Tesla Terminator

The Future’s a Glitch, and it’s Trying to Kill us

Listen up, you flag-waving, net-zero-obsessed, VE Day fetishists! While you’re jerking off to your Union Jacks and whining about immigrants stealing your pizza, the real threat’s already here, and it’s not some poor immigrant bastard on an e-bike. It’s the goddamn AI-powered robots that are literally trying to maul the crowd at your precious patriotic circle-jerk.

I’m sitting here, coughing up last night’s whiskey, scrolling through the feeds, and what do I see? Another Unitree bot going full berserker at some corporate shindig a couple months back. Tore into the crowd like a rabid pitbull on bath salts. And it’s not a one-off. These things are glitching out everywhere. A few days ago, another one lost its digital shit during a routine update, thrashing around like it was auditioning for a cyberpunk horror flick. You wanna know why? Because these shiny new toys are stuffed to the gills with “AI”—that’s right, the tech even the eggheads admit they don’t fully understand. It’s like handing a toddler a flamethrower and saying, “Go play, kiddo.”

The suits at these tech companies—greasy, desperate vultures circling the next big trend—are so terrified of missing the AI gold rush they’re cramming this half-baked, barely-regulated tech into everything.
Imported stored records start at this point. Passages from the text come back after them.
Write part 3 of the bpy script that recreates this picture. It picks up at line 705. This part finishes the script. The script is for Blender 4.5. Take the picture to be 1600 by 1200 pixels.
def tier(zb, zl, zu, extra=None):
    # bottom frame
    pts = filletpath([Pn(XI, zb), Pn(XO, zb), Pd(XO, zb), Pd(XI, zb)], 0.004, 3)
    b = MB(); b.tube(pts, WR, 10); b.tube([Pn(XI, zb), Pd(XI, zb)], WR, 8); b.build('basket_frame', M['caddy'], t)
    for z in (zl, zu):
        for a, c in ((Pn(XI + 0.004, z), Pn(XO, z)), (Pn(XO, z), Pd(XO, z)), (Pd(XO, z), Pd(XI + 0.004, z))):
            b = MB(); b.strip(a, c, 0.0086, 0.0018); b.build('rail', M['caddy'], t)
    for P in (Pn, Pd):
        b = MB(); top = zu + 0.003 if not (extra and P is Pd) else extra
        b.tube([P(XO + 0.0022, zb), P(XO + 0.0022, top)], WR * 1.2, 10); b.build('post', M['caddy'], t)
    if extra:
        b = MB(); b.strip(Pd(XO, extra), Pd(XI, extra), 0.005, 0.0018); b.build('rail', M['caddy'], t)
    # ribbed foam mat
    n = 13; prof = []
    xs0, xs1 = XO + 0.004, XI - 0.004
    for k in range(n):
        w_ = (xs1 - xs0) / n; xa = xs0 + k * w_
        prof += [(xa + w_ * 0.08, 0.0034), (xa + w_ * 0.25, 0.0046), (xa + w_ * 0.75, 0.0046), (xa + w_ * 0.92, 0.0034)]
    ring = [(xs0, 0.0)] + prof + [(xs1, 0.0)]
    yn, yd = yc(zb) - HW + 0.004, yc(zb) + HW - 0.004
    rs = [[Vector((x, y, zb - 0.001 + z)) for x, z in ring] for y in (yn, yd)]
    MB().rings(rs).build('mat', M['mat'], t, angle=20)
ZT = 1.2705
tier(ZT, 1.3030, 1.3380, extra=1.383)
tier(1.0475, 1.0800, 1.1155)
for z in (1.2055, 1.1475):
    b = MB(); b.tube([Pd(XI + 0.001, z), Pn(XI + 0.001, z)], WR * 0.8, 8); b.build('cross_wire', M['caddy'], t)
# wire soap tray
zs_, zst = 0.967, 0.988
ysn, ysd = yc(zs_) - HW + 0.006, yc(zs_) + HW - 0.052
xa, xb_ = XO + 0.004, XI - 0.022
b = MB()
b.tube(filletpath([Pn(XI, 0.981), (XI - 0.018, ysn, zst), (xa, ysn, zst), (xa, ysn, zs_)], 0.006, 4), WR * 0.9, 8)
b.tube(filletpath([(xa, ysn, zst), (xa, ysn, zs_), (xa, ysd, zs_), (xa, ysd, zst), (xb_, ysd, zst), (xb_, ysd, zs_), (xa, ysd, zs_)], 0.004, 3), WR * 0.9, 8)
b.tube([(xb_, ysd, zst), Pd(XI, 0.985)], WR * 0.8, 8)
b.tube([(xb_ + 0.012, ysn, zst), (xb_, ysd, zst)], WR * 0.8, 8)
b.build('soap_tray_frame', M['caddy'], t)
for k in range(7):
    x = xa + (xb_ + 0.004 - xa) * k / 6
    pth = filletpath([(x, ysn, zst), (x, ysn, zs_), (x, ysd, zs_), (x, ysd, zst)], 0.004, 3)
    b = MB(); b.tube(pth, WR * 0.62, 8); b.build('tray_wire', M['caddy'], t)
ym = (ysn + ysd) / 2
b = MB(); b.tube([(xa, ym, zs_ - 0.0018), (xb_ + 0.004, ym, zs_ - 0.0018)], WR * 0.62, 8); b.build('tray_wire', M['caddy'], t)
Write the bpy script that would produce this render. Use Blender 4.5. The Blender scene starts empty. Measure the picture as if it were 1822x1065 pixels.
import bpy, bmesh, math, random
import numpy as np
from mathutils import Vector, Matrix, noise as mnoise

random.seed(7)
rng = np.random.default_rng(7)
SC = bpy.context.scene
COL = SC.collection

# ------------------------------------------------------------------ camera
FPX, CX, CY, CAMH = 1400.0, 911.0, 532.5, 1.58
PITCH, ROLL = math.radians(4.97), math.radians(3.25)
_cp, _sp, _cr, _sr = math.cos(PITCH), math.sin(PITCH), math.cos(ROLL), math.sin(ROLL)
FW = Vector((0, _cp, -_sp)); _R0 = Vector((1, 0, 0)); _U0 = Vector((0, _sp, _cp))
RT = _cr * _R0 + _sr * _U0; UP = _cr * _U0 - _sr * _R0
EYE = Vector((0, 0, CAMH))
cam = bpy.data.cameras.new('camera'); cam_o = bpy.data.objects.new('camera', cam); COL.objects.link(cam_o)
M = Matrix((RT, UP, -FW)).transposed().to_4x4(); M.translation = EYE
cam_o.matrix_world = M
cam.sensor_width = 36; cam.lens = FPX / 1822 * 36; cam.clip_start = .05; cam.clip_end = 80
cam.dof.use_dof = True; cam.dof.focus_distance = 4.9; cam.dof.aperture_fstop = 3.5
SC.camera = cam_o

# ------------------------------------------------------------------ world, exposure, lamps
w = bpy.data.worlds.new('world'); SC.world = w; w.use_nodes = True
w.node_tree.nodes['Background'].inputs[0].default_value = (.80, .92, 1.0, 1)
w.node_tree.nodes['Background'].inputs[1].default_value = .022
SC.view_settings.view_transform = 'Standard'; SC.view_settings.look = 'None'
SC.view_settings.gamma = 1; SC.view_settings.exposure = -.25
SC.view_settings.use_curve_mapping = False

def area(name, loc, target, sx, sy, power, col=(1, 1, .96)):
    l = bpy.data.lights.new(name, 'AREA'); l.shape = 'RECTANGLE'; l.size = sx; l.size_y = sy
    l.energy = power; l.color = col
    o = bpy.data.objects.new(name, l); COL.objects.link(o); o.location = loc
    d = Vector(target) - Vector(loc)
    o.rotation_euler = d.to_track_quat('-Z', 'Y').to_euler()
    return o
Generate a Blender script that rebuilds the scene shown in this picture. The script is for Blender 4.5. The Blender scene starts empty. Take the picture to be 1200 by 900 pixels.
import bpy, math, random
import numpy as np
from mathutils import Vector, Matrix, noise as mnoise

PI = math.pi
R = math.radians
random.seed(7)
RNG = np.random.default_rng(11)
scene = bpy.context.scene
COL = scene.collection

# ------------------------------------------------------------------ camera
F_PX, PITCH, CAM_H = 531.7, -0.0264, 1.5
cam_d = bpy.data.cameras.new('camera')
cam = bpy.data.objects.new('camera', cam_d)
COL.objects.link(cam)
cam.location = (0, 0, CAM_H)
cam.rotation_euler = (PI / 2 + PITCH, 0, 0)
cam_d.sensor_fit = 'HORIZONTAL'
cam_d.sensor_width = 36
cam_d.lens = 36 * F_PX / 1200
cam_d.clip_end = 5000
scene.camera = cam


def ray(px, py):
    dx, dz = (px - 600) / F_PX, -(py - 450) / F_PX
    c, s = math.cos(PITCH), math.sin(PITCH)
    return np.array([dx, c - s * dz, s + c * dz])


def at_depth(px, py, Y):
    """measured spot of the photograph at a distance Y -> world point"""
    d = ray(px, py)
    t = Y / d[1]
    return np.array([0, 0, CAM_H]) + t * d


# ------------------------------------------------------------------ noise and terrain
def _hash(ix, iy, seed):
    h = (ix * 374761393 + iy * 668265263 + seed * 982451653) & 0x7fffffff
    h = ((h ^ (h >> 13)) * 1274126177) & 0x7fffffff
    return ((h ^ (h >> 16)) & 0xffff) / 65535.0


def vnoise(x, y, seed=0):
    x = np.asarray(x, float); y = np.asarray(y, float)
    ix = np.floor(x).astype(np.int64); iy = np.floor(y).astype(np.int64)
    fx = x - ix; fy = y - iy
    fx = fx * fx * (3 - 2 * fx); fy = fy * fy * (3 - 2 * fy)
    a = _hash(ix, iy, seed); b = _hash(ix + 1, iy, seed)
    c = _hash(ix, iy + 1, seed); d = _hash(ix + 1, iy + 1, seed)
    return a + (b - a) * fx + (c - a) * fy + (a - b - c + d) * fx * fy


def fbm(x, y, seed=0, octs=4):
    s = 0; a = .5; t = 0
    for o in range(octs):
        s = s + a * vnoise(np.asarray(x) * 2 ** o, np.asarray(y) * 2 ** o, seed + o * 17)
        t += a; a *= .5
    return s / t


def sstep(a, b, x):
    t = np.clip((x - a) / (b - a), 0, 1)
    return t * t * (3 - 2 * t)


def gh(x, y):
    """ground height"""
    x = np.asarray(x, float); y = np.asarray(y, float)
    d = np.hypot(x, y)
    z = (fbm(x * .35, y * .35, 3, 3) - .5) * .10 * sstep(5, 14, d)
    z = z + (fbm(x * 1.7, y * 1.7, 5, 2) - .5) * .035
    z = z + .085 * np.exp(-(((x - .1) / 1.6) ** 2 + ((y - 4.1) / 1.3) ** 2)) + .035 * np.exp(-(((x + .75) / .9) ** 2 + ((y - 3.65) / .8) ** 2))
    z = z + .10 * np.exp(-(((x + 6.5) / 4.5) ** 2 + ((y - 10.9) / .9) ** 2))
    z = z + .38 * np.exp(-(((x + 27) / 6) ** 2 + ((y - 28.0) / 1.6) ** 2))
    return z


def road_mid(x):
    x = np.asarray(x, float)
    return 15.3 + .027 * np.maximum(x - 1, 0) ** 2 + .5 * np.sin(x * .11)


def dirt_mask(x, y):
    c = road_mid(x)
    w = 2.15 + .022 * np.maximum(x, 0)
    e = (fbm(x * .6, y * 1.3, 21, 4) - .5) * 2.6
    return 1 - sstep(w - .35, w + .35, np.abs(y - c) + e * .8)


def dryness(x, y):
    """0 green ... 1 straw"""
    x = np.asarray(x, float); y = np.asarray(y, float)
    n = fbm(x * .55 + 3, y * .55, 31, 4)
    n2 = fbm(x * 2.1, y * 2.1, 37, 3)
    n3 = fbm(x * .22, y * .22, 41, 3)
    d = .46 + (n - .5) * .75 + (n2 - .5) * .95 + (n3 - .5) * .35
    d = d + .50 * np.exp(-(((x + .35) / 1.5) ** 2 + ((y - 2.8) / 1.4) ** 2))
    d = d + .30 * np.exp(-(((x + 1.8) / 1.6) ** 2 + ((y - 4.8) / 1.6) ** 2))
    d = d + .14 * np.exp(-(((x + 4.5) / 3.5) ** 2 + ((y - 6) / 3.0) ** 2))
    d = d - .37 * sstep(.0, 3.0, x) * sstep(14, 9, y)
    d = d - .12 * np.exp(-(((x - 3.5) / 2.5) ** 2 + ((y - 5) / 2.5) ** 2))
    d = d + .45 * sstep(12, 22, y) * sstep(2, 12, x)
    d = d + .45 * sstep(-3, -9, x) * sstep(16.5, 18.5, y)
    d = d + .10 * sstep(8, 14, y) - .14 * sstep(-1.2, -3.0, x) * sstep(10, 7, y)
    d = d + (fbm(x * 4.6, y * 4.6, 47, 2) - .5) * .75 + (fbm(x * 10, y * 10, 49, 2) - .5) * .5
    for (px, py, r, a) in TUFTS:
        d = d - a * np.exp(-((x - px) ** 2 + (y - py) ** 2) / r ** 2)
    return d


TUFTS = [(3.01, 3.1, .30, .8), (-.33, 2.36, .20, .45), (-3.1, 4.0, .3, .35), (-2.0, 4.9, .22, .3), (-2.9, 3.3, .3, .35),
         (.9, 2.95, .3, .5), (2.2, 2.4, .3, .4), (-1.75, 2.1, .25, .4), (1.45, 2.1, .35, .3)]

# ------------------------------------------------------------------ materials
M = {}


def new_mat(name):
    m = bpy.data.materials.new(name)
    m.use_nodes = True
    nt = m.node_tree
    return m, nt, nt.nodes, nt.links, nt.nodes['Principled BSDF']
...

Robot dogs, robot butlers, robot cops. And when it inevitably goes wrong, they just shrug and say, “Whoops, learning curve!” Meanwhile, you’re out here screaming about immigrants and carbon emissions like it’s gonna save you from the singularity chewing your face off.

Let’s get real for a second. You think the guy delivering your late-night pizza is the problem? That he’s gonna “ruin the human race”? Wake the fuck up. The real apocalypse is the one we’re building in shiny R&D labs, powered by code nobody can explain and a corporate hard-on for profit. These AI bots aren’t just malfunctioning—they’re a warning. A big, flashing neon sign screaming, “STOP BEFORE YOU FUCK US ALL.” But no, you’re too busy waving flags and arguing about who’s the bigger racist to notice.

I’m not saying immigrants are saints. I’m not saying net zero’s a scam. I’m saying while you’re distracted by this culture war bullshit, the future’s getting wired to kill. And when it does, it won’t care about your borders, your flags, or your precious VE Day nostalgia. It’ll just keep glitching until we’re all collateral damage.

So light a cigarette, crack a beer, and pull your head out of your patriotic ass. The enemy’s not human. It’s the machine we built to outsmart us, and it’s already starting to bite.

Spider Thompson, signing off to go yell at something else.